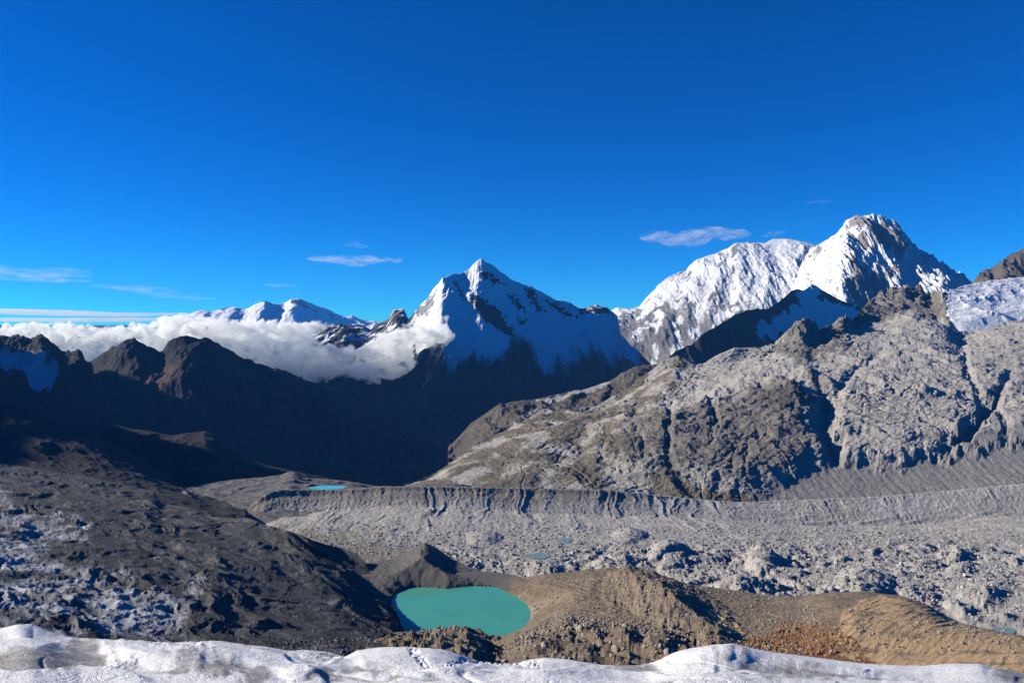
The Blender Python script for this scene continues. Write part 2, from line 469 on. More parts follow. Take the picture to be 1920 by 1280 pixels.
# ---------------- central pyramid peak
L = Land(520, 1270, .85, [
    [(520, 930, 5500), (900, 930, 5950), (1270, 920, 6500)],
    [(520, 905, 5750), (900, 905, 6250), (1150, 890, 7000), (1270, 890, 7000)],
    [(520, 690, 6950), (700, 690, 6900), (825, 667, 6880), (900, 665, 7050), (1000, 665, 7400), (1150, 680, 8100), (1270, 760, 8200)],
    [(520, 660, 9000), (582, 626, 9000), (607, 611, 9000), (637, 606, 9000), (651, 611, 9000), (680, 610, 9000), (695, 618, 9000), (706, 608, 8950), (728, 598, 8900), (739, 580, 8850), (757, 579, 8800), (766, 598, 8600),
     (783, 582, 8300), (801, 564, 8000), (819, 538, 7800), (830, 522, 7750), (852, 513, 7900), (870, 511, 8000), (881, 502, 8050), (894, 489, 8080), (903, 484, 8100), (910, 492, 8150), (925, 498, 8200), (939, 511, 8250),
     (965, 528, 8350), (990, 535, 8450), (1016, 549, 8550), (1045, 562, 8700), (1071, 568, 8850), (1085, 579, 8900), (1100, 577, 8950), (1118, 570, 9000), (1136, 575, 9050), (1158, 592, 9150),
     (1164, 626, 9100), (1180, 644, 9100), (1198, 659, 9050), (1209, 675, 9000), (1230, 690, 9000), (1270, 720, 9000)]], (14, 150, 190), smooth=6)
for pts, wl, wr, h in [
    ([(832, 525), (824, 560), (822, 600), (830, 650)], 40, 60, [2, 8, 10, 8]),
    ([(868, 512), (875, 550), (905, 610), (940, 660)], 16, 26, [0, 5, 7, 6]),
    ([(905, 488), (930, 530), (975, 590), (1010, 650)], 26, 32, [0, 6, 8, 6]),
    ([(990, 537), (1020, 580), (1060, 640)], 24, 30, [0, 5, 6]),
    ([(1050, 565), (1090, 610), (1130, 660)], 24, 30, [0, 5, 6]),
    ([(640, 608), (648, 640), (640, 680)], 20, 20, [0, 8, 8]),
    ([(745, 582), (742, 610), (735, 640)], 18, 18, [0, 6, 6]),
    ([(950, 670), (960, 760), (940, 860)], 60, 70, [0, 14, 18, 14]),
    ([(1090, 660), (1080, 720), (1030, 800)], 50, 60, [0, 12, 14, 10])]:
    L.ridge(pts, wl, wr, h, 1.0, 7, 13)
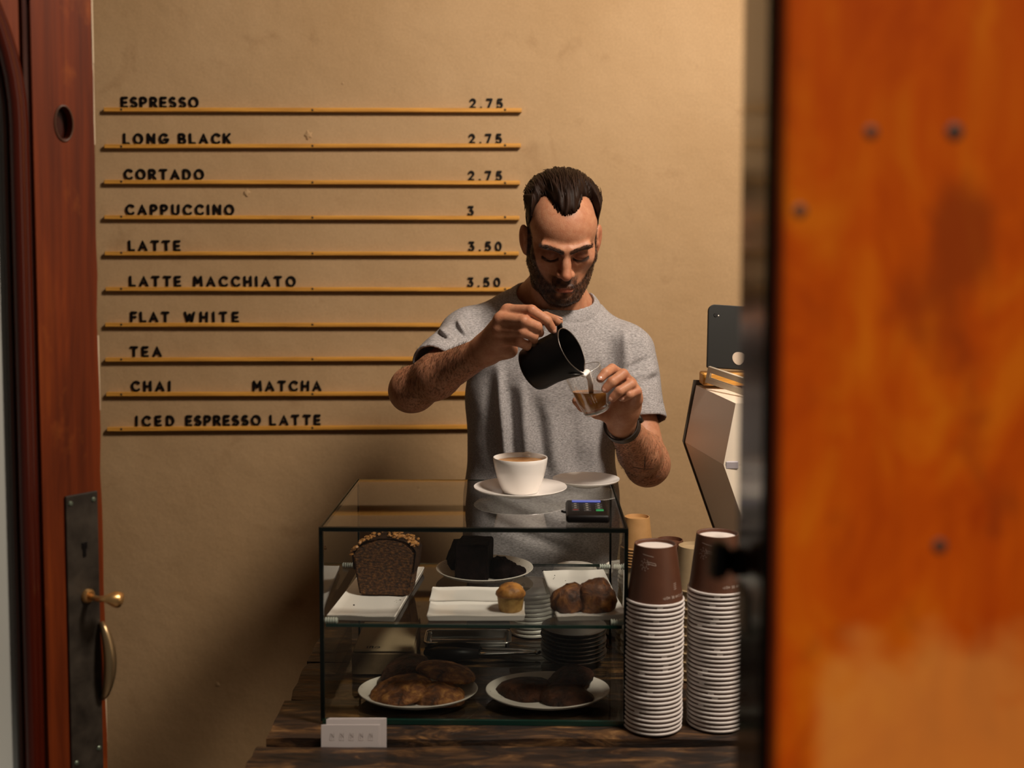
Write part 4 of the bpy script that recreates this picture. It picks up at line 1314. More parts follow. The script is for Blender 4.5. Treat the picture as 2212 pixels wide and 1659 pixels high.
# ------------------------------------------------------------------ till with tablet
M_TILL = mat('cream_plastic', (0.80, 0.70, 0.57), 0.4)
M_TILLD = mat('grey_plastic', (0.10, 0.085, 0.065), 0.45)
tb = Vector((at(1640, 1300, 2.35).x, 2.35, CZ))
till = thing('till_stand', 'cream angular faceted till stand half hidden by the door post', 'till', tb)
def L(px, py, Y): return at(px, py, Y)-tb
A0, B0, C0 = L(1504, 832, 2.42), L(1480, 955, 2.42), L(1548, 1150, 2.40)
B1 = L(1563, 1004, 2.24)
A1, C1 = A0+(B1-B0), C0+(B1-B0)
B2, B3 = L(1800, 1004, 2.26), L(1850, 955, 2.42)
A2, C2 = A1+(B2-B1), C1+(B2-B1)
A3, C3 = A0+(B3-B0), C0+(B3-B0)
obj('upper_shell', ([A0, A1, A2, A3, B0, B1, B2, B3], [(0, 1, 5, 4), (1, 2, 6, 5), (2, 3, 7, 6), (3, 0, 4, 7), (0, 3, 2, 1), (4, 5, 6, 7)]), M_TILL, till)
lo = [B0*0.999, B1*0.999, B2*0.999, B3*0.999, C0, C1, C2, C3]
obj('lower_shell', (lo, [(0, 1, 5, 4), (1, 2, 6, 5), (2, 3, 7, 6), (3, 0, 4, 7), (0, 3, 2, 1), (4, 5, 6, 7)]), mat('cream_plastic_lower', (0.70, 0.61, 0.49), 0.45), till)
cc = (C0+C1+C2+C3)/4
ft = [Vector((cc.x-0.055, cc.y-0.03, 0)), Vector((cc.x+0.06, cc.y-0.03, 0)), Vector((cc.x+0.06, cc.y+0.04, 0)), Vector((cc.x-0.055, cc.y+0.04, 0))]
obj('pedestal', (ft+[C1, C2, C3, C0], [(0, 1, 5, 4), (1, 2, 6, 5), (2, 3, 7, 6), (3, 0, 4, 7), (3, 2, 1, 0), (4, 5, 6, 7)]), M_TILLD, till)
# thin dark back plate that shows as an outline on the left
bk = [p+Vector((-0.004, 0.008, 0)) for p in (A0+Vector((0, 0, 0.01)), B0, C0)]
bk2 = [p+Vector((0, 0.008, 0)) for p in (A3, B3, C3)]
obj('back_plate', (bk+bk2+[p+Vector((0, 0.006, 0)) for p in bk+bk2], [(0, 1, 4, 3), (1, 2, 5, 4), (6, 9, 10, 7), (7, 10, 11, 8), (0, 6, 7, 1), (1, 7, 8, 2), (2, 8, 11, 5), (5, 11, 10, 4), (4, 10, 9, 3), (3, 9, 6, 0)]), M_TILLD, till)
obj('side_clip', bbox(*(L(1580, 1004, 2.245)), 0.026, 0.012, 0.016, 0.002, 1), mat('lilac_grey_plastic', (0.36, 0.33, 0.36), 0.4), till)
obj('wooden_block', bbox(*(L(1600, 817, 2.40)), 0.165, 0.05, 0.026, 0.003, 1), M_RAIL, till)
# slotted tilted tray on top
sl0, sl1 = L(1523, 822, 2.37), L(1640, 862, 2.27)
d_ = (sl1-sl0)
u_ = d_.normalized()
ol = [(0, 0), (d_.length, 0), (d_.length, 0.036), (0.006, 0.036)]
ho = [(0.010, 0.012), (d_.length-0.01, 0.012), (d_.length-0.01, 0.024), (0.012, 0.024)]
me = prism(ol, 0, 0.006, 'y', holes=(ho,))
o = obj('slotted_tray', me, mat('cream_plastic_tray', (0.62, 0.54, 0.42), 0.4), till)
zax = Vector((0, -0.25, 1)); zax = (zax-u_*zax.dot(u_)).normalized()
yax = zax.cross(u_)
o.matrix_basis = Matrix.Translation(sl0-zax*0.004) @ Matrix((u_, yax, zax)).transposed().to_4x4()
# tablet leaning on top
tp = at(1526, 800, 2.385)
tab = thing('tablet', 'black tablet standing on the till stand, seen from behind', 'tablet', (tp.x+0.067, tp.y+0.005, tp.z+0.001), (math.radians(-13), math.radians(4), math.radians(4)))
th_ = (at(1537, 663, 2.41).z-tp.z)/math.cos(math.radians(13))
rc_ = 0.014
ol = []
for cx_, cz_, a0 in ((0.067-rc_, th_-rc_, 0), (-0.067+rc_, th_-rc_, 90), (-0.067+0.003, 0.003, 180), (0.067-0.003, 0.003, 270)):
    rad = rc_ if cz_ > 0.05 else 0.003
    ol += arc(cx_, cz_, rad, a0, a0+90, 6)
obj('shell', prism(ol, -0.004, 0.004, 'y', bev=0.0012), mat('black_tablet_shell', (0.006, 0.006, 0.005), 0.45, spec=0.25), tab, True, 40)
b = lathe([(0, 0.0012), (0.0035, 0.0012), (0.0042, 0)], 16)
bmesh.ops.transform(b, matrix=Matrix.Translation((-0.052, -0.004, th_-0.023)) @ Matrix.Rotation(math.radians(90), 4, 'X'), verts=b.verts)
obj('lens', b, M_BLACK, tab, True, 40)
b = lathe([(0, 0.0006), (0.0013, 0.0004), (0.0014, 0)], 10)
bmesh.ops.transform(b, matrix=Matrix.Translation((-0.0455, -0.004, th_-0.0235)) @ Matrix.Rotation(math.radians(90), 4, 'X'), verts=b.verts)
obj('flash', b, mat('pale_flash', (0.9, 0.85, 0.75), 0.3), tab, True)
lg = at(1590, 780, 2.39)
ox_, oz_ = -0.001, 0.024
bite = [(ox_+0.0135*math.cos(t)*(1+0.06*math.sin(2*t)), oz_+0.0135*math.sin(t)+0.0015*math.cos(2*t)) for t in np.linspace(0, 2*math.pi, 33)[:-1]]
obj('round_emblem', prism(bite, -0.0052, -0.0046, 'y'), mat('pale_emblem', (0.55, 0.45, 0.36), 0.3, 0.4), tab)['label'] = 'pale round emblem'

# ------------------------------------------------------------------ implicit surfaces (for the person)
def smin(a, b, k):
    h = np.clip(0.5+0.5*(b-a)/k, 0, 1)
    return b*(1-h)+a*h-k*h*(1-h)
def smax(a, b, k): return -smin(-a, -b, k)
def V3(p): return np.array(tuple(p), np.float32)
def f_cone(a, b, ra, rb):
    a, b = V3(a), V3(b)
    ba = b-a
    L2 = float(ba @ ba)
    def f(p):
        pa = p-a
        t = np.clip(pa @ ba/L2, 0, 1)
        d = pa-t[:, None]*ba
        return np.sqrt(np.einsum('ij,ij->i', d, d))-(ra+(rb-ra)*t)
    return f, (a+b)/2, math.sqrt(L2)/2+max(ra, rb)
def f_ell(c, r, R=None):
    c, r = V3(c), V3(r)
    Rm = None if R is None else np.array(R.to_3x3(), np.float32)     # columns = local axes
    def f(p):
        q = p-c
        if Rm is not None: q = q @ Rm
        q = q/r
        k0 = np.sqrt(np.einsum('ij,ij->i', q, q))
        q = q/r
        k1 = np.sqrt(np.einsum('ij,ij->i', q, q))
        return k0*(k0-1)/np.maximum(k1, 1e-6)
    return f, c, float(max(r))
def f_box(c, s, rad, R=None):
    c, s = V3(c), V3(s)
    Rm = None if R is None else np.array(R.to_3x3(), np.float32)
    def f(p):
        q = p-c
        if Rm is not None: q = q @ Rm
        q = np.abs(q)-(s-rad)
        return np.sqrt((np.maximum(q, 0)**2).sum(1))+np.minimum(q.max(1), 0)-rad
    return f, c, float(np.sqrt((s*s).sum()))
class Field:
    def __init__(self): self.ops = []
    def add(self, prim, k=0.01): self.ops.append(('u', prim[0], k, prim[1], prim[2]))
    def cut(self, prim, k=0.01): self.ops.append(('s', prim[0], k, prim[1], prim[2]))
    def warp(self, fn): self.ops.append(('w', fn, 0, None, 1e9))
    def __call__(self, p, c=None, rad=None):
        d = np.full(len(p), 0.2, np.float32)
        for kind, f, k, pc, pr in self.ops:
            if kind == 'w':
                d = f(p, d, c, rad); continue
            if c is not None:
                e_ = c-pc
                if e_[0]*e_[0]+e_[1]*e_[1]+e_[2]*e_[2] > (rad+pr+k+0.012)**2: continue
            if kind == 'u': d = smin(d, f(p), k)
            else: d = smax(d, -f(p), k)
        return d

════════

TASK BRIEF:
List the lines that contain the word "parts".

REPLY TO THE TASK:
The Blender Python script for this scene continues. Write part 2, from line 469 on. More parts follow. Take the picture to be 1920 by 1280 pixels.
Write part 4 of the bpy script that recreates this picture. It picks up at line 1314. More parts follow. The script is for Blender 4.5. Treat the picture as 2212 pixels wide and 1659 pixels high.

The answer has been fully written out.